We're re-opening the Simple Goodness Soda Shop this year with:

 

  • The biggest line up of live music, events and festivals we have ever had We love planning these special events for our community and our customers responded so strongly to them last year. See the Soda Shop Events line up here, including Old Fashioned Fest and Garlic and Goats.
  • Strong returning staff of women with whom we have been at our most stressed out and most joyous. That kind of chemistry takes time, and to have found staff who are invested in this vision alongside us is so valuable.
  • Stuff on our previously bare walls. More importantly, that stuff better tells our stories: stories of what a farm to bar restaurant even is, stories of Wilkeson's history, and stories of who we are as farmers, as bartenders and as a family.
  • A menu that we're confident in.

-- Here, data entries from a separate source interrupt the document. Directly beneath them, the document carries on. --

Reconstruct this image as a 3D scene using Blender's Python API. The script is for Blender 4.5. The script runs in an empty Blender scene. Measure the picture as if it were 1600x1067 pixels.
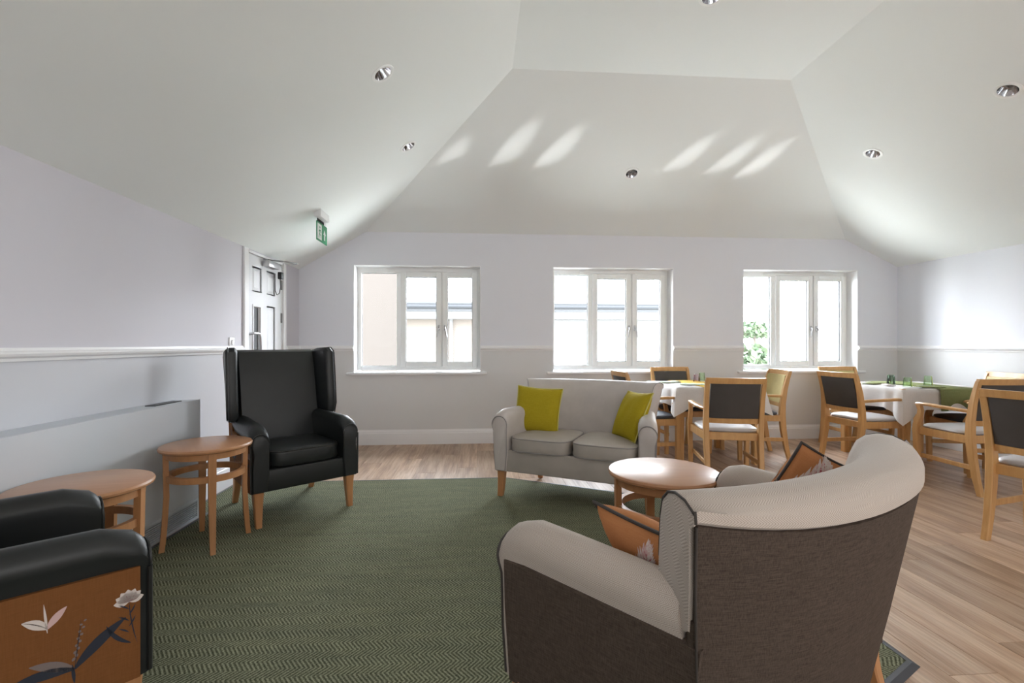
import bpy, bmesh, math, random
from mathutils import Vector, Matrix, Euler
from mathutils.geometry import delaunay_2d_cdt
random.seed(7)
C = bpy.context.scene.collection
sc = bpy.context.scene
R = math.radians
# ------------------------------------------------------------------ camera, world, light, exposure
cam = bpy.data.objects.new('camera', bpy.data.cameras.new('camera')); C.objects.link(cam); sc.camera = cam
cam.location = (0, 0, 1.15); cam.rotation_euler = (R(90), 0, R(-4.036))
cam.data.sensor_width = 36; cam.data.lens = 16.58; cam.data.shift_y = .0028; cam.data.clip_start = .02
world = bpy.data.worlds.new('world'); sc.world = world; world.use_nodes = True
wn = world.node_tree.nodes; wl = world.node_tree.links
bg = wn['Background']; bg.inputs[1].default_value = 22.5
tc = wn.new('ShaderNodeTexCoord'); sep = wn.new('ShaderNodeSeparateXYZ'); rp = wn.new('ShaderNodeValToRGB')
wl.new(tc.outputs['Generated'], sep.inputs[0]); wl.new(sep.outputs['Z'], rp.inputs[0]); wl.new(rp.outputs[0], bg.inputs[0])
rp.color_ramp.elements[0].position = 0; rp.color_ramp.elements[0].color = (.93, .97, 1, 1)
rp.color_ramp.elements[1].position = .8; rp.color_ramp.elements[1].color = (.78, .88, 1, 1)
sc.view_settings.view_transform = 'Standard'; sc.view_settings.look = 'None'
sc.view_settings.gamma = 1; sc.view_settings.use_curve_mapping = False
sc.view_settings.exposure = 0.48
sc.cycles.use_denoising = True; sc.cycles.max_bounces = 10; sc.cycles.diffuse_bounces = 6
sc.cycles.transparent_max_bounces = 16; sc.cycles.caustics_reflective = False; sc.cycles.caustics_refractive = False
sc.cycles.sample_clamp_indirect = 6

def area(name, loc, rot, sx, sy, power, col=(1, 1, 1), portal=False, spread=180):
    l = bpy.data.lights.new(name, 'AREA'); l.shape = 'RECTANGLE'; l.size = sx; l.size_y = sy; l.energy = power; l.color = col
    l.cycles.is_portal = portal; l.spread = R(spread)
    o = bpy.data.objects.new(name, l); C.objects.link(o); o.location = loc; o.rotation_euler = rot; return o
WIN = [(-1.425, .02), (.871, 2.325), (3.195, 4.66)]
WZ0, WZ1 = .825, 2.06
for a, b in WIN:
    area('window_portal', ((a+b)/2, 5.84, (WZ0+WZ1)/2), (R(-90), 0, 0), b-a, WZ1-WZ0, 1, portal=True)
# fill lamps standing in for unseen windows assumed behind the camera
area('rear_window_fill', (1.8, -2.3, 1.45), (R(90), 0, 0), 5.6, 1.5, 52, (1, .985, .97))
area('side_window_fill', (5.05, -.6, 1.45), (R(90), 0, R(90)), 2.4, 1.3, 20, (.97, .985, 1))
# spot lamps added in place of sunlight glinting up off the outer sills
def glint(src, dst, power, ang, sx=.5):
    l = bpy.data.lights.new('sill_glint_spot', 'SPOT'); l.energy = power; l.spot_size = R(ang); l.spot_blend = .8; l.shadow_soft_size = .02
    o = bpy.data.objects.new('sill_glint_spot', l); C.objects.link(o); o.location = src
    o.rotation_euler = (Vector(dst)-Vector(src)).to_track_quat('-Z', 'Y').to_euler(); o.scale = (sx, 1, 1)
GL = []   # (pane x at the glass, point on the ceiling where the glint lands)
for px_, dst in ((-1.16, (-.30, 4.62, 2.92)), (-.665, (.28, 4.50, 2.965)), (-.21, (.70, 4.53, 2.95)), (1.125, (1.98, 4.56, 2.93)), (1.62, (2.42, 4.58, 2.92)), (2.08, (2.76, 4.59, 2.92)),
                 (3.45, (4.10, 4.9, 2.63)), (3.94, (4.46, 5.0, 2.455)), (4.38, (4.80, 5.08, 2.29))):
    k_ = (5.86-dst[1])/(5.69-dst[1]); GL.append(((dst[0]+(px_-dst[0])*k_, 5.86, dst[2]+(1.08-dst[2])*k_), dst))
for s, d in GL: glint(s, d, 210, 9.5)
for a, b in WIN:   # area lamps added to brighten the ceiling, as if bounced off sunlit sills
    o = area('sill_bounce_lamp', ((a+b)/2, 5.785, .842), (R(180-14), 0, 0), b-a-.1, .06, 9, (.97, .99, 1))
sun = bpy.data.lights.new('sun', 'SUN'); sun.energy = 42; sun.angle = R(.6); so_ = bpy.data.objects.new('sun', sun); C.objects.link(so_); so_.rotation_euler = Vector((.2, -.36, -1)).to_track_quat('-Z', 'Y').to_euler()

# ------------------------------------------------------------------ materials
MT = {}
def mat(name, col, rough=.5, metal=0, spec=.5, coat=0, sheen=0):
    m = bpy.data.materials.new(name); m.use_nodes = True; b = m.node_tree.nodes['Principled BSDF']
    b.inputs['Base Color'].default_value = (*col, 1); b.inputs['Roughness'].default_value = rough
    b.inputs['Metallic'].default_value = metal; b.inputs['Specular IOR Level'].default_value = spec
    b.inputs['Coat Weight'].default_value = coat; b.inputs['Sheen Weight'].default_value = sheen
    MT[name] = m; return m
class G:
    """tiny node helper"""
    def __init__(s, m): s.m = m; s.n = m.node_tree.nodes; s.l = m.node_tree.links; s.b = s.n['Principled BSDF']
    def math(s, op, a, b=0.0, c=0.0):
        n = s.n.new('ShaderNodeMath'); n.operation = op
        for i, v in enumerate((a, b, c)):
            if isinstance(v, (int, float)): n.inputs[i].default_value = v
            else: s.l.new(v, n.inputs[i])
        return n.outputs[0]
    def coord(s, kind='Object', scale=(1, 1, 1), loc=None):
        t = s.n.new('ShaderNodeTexCoord'); mp = s.n.new('ShaderNodeMapping'); mp.inputs['Scale'].default_value = scale
        s.l.new(t.outputs[kind], mp.inputs[0])
        if loc is not None: s.l.new(loc, mp.inputs['Location'])
        return mp.outputs[0]
    def xyz(s, v):
        n = s.n.new('ShaderNodeSeparateXYZ'); s.l.new(v, n.inputs[0]); return n.outputs
    def noise(s, v, scale, detail=4, rough=.5):
        n = s.n.new('ShaderNodeTexNoise'); s.l.new(v, n.inputs['Vector']); n.inputs['Scale'].default_value = scale
        n.inputs['Detail'].default_value = detail; n.inputs['Roughness'].default_value = rough; return n.outputs[0]
    def ramp(s, f, stops):
        n = s.n.new('ShaderNodeValToRGB'); s.l.new(f, n.inputs[0]); e = n.color_ramp.elements
        while len(e) < len(stops): e.new(.5)
        for k, (p, c) in zip(e, stops): k.position = p; k.color = (*c, 1)
        return n.outputs[0]
    def mix(s, f, a, b, mode='MIX'):
        n = s.n.new('ShaderNodeMix'); n.data_type = 'RGBA'; n.blend_type = mode
        for k, v in ((0, f), (6, a), (7, b)):
            if isinstance(v, (int, float)): n.inputs[k].default_value = v
            elif isinstance(v, tuple): n.inputs[k].default_value = (*v, 1)
            else: s.l.new(v, n.inputs[k])
        return n.outputs[2]
    def color(s, v): s.l.new(v, s.b.inputs['Base Color'])
    def bump(s, h, strength=.3, dist=.002):
        n = s.n.new('ShaderNodeBump'); n.inputs['Strength'].default_value = strength; n.inputs['Distance'].default_value = dist
        s.l.new(h, n.inputs['Height']); s.l.new(n.outputs[0], s.b.inputs['Normal'])

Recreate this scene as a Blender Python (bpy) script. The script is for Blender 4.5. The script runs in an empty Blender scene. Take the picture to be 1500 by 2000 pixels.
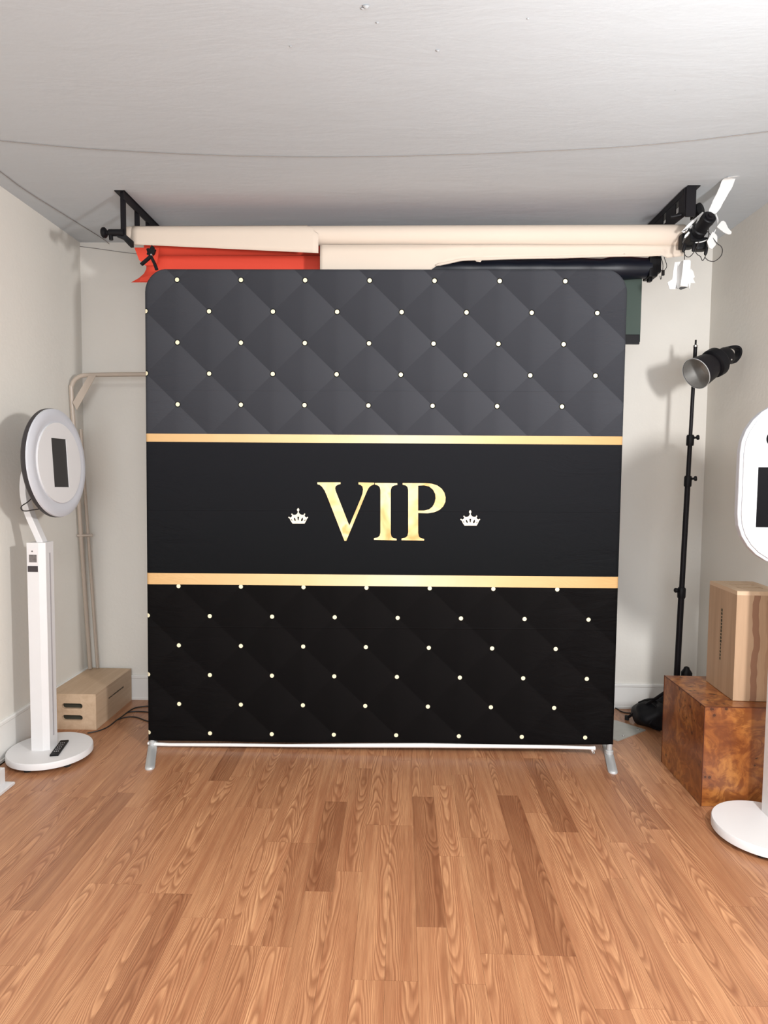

Man, did we learn a lot as early restauranters about menus- what should or should not make the cut on a sandwich or cocktail menu, how to test new specials and see if they deserve a spot, which deep cut, wonderfully detailed cocktail recipes belong in a book or a blog post rather than on a bar menu for the general public.

SCENES FROM THE SODA SHOP, 2022

 

The town of Wilkeson finished a sidewalk project to make the business disctrict ADA accessible over winter 2022-23. The process was pretty miserable, with our last few weekends open working around sidewalk closures and a contractor whose complete lack of professionalism shocked ourselves and the town, but we are happy to be able to welcome those with disabilities more easily, with no more step up into our storefront.